Noi vogliamo ritornare a far politica secondo la Costituzione. Fare il governo
non significa per forza guardare alla formazione del Parlamento.
Paradossalmente l’Italia potrebbe essere sempre governata da un governo tecnico.
Anzi dovrebbe, perché bisognerebbe scegliere non tra gente della politica, ma
tra gente dotata delle giuste competenze per attuare le leggi. In questo
consiste il governo a cinque stelle che noi vogliamo”.
“Noi siamo la protezione civile della
politica italiana” aggiunge l’intervistato per spiegare il ruolo del M5s
nello scenario politico italiano. Diciotto mesi è invece la durata del governo
per il grillino, che si qualifica come “rappresentante
degli italiani, con particolare predilezione per la mia circoscrizione, la
Puglia, dunque non solo di Bitonto. Non è concepibile la vecchia politica che
guarda solo ai problemi di Bitonto per tenersi stretto il proprio elettorato.
Naturalmente la città di Bitonto può vedere in me un interlocutore”.
“Ancora nessuna proposta da presentare in
parlamento dai bitontini – rivela – Non
siamo ancora giunti a tale livello di confronto. Noi dell’associazione “Bitonto
in MoVimento” stiamo lavorando a riguardo. Dobbiamo spingere la gente a
partecipare, perché non ci si può solo lamentare. Sto vedendo tuttavia che
molta gente si sta avvicinando. Nei banchetti che organizziamo vedo che diverse
persone la pensano come noi. Si avvicinano più ad un gazebo che ai partiti,
diventati oggi coacervo di poltronieri. Il metodo dei partiti ha dimostrato di
non essere quello giusto a risolvere i problemi della nazione.
Ma cosa è il M5s? Un movimento che realizza davvero la democrazia partecipata o
un modo per dare sfogo al leaderismo di Grillo e Casaleggio?
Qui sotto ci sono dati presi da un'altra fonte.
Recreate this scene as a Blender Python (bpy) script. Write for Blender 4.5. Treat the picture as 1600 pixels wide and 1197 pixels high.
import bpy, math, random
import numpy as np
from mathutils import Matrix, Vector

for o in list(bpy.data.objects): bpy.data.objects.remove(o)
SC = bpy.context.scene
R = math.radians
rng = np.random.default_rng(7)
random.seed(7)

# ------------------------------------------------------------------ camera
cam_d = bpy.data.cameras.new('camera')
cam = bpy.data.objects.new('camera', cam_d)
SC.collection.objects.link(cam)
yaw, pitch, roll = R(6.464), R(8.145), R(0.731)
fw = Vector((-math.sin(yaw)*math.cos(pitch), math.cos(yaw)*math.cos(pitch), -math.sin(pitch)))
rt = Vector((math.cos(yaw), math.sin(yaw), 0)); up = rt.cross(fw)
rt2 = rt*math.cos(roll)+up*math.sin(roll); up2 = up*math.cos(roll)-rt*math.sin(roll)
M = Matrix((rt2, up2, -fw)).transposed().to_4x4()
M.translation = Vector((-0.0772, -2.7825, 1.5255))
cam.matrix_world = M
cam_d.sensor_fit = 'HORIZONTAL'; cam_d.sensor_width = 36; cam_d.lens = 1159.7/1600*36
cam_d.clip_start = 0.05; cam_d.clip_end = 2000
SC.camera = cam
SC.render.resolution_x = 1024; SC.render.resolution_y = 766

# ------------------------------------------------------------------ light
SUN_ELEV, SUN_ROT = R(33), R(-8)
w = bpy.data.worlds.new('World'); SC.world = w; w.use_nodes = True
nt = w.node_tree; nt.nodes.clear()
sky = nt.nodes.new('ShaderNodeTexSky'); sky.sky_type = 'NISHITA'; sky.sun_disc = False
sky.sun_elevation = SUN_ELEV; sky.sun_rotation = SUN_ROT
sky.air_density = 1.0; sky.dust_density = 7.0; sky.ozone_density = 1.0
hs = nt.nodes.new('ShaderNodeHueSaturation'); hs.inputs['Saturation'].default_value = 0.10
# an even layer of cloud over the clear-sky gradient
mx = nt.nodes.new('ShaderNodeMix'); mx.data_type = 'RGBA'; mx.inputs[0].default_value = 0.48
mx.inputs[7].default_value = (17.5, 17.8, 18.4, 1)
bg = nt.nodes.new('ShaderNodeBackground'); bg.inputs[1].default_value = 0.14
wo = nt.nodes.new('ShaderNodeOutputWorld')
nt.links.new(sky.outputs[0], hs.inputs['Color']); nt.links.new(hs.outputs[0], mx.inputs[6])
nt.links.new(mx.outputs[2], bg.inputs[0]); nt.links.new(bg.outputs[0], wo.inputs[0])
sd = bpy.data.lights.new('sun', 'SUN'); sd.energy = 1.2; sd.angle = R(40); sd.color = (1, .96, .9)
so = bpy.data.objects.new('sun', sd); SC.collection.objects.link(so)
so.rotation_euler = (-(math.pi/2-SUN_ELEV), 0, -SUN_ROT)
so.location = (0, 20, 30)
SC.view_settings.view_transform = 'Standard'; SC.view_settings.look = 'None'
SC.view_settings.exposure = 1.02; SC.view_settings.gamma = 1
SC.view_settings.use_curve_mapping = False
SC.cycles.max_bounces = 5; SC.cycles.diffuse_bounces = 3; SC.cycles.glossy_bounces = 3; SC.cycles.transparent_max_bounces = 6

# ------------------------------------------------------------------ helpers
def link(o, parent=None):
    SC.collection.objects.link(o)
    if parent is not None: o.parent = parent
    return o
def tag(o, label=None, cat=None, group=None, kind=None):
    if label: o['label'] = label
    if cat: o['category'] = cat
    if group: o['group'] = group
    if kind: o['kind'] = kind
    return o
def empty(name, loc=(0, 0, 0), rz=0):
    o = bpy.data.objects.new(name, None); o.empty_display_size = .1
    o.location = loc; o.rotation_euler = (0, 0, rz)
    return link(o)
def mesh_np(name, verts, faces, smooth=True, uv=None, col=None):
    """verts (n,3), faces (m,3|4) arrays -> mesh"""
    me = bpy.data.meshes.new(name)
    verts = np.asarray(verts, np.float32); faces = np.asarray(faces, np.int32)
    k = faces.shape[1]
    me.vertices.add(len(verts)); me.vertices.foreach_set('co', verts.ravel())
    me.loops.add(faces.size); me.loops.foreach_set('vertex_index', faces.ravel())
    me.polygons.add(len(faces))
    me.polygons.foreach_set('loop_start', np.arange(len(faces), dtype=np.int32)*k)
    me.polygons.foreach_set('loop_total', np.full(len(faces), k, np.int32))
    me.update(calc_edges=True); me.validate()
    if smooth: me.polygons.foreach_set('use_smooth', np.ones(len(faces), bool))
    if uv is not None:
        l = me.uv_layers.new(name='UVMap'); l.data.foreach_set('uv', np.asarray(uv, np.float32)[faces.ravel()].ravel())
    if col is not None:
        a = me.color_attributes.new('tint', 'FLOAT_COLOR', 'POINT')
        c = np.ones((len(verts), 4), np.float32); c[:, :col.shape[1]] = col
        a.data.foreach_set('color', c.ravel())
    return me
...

“La nostra volontà di non strutturarci
come i partiti è l’antidoto giusto ai protagonismi. Chi sta nel movimento può
esprimere le proprie idee liberamente alla stessa stregua degli altri. Non ci
sono Grillo e Casaleggio a dirci ogni volta cosa fare. La loro opinione non è
preponderante. E’ capitato talvolta che il movimento si sia espresso
diversamente. L’assemblea è sempre sovrana”.
Ma assodato il rapporto M5s-Grillo, quale è quello tra Cariello e il comico
genovese?
“Molto critico – ammette il nostro
ospite – Talvolta siamo in linea su
alcuni temi, altre volte no. Le cose che lui ha detto mai nessun politico ha
avuto il coraggio di dirle. Gli riconosco il fatto di aver aperto le menti. Di
lui apprezzo il non aver peli sulla lingua”.
Per concludere, “se la politica avesse
agito bene non ci sarebbe bisogno di noi. Siamo prestati alla politica. E
quando questa sarà in grado di fare il proprio mestiere noi ci ritireremo”.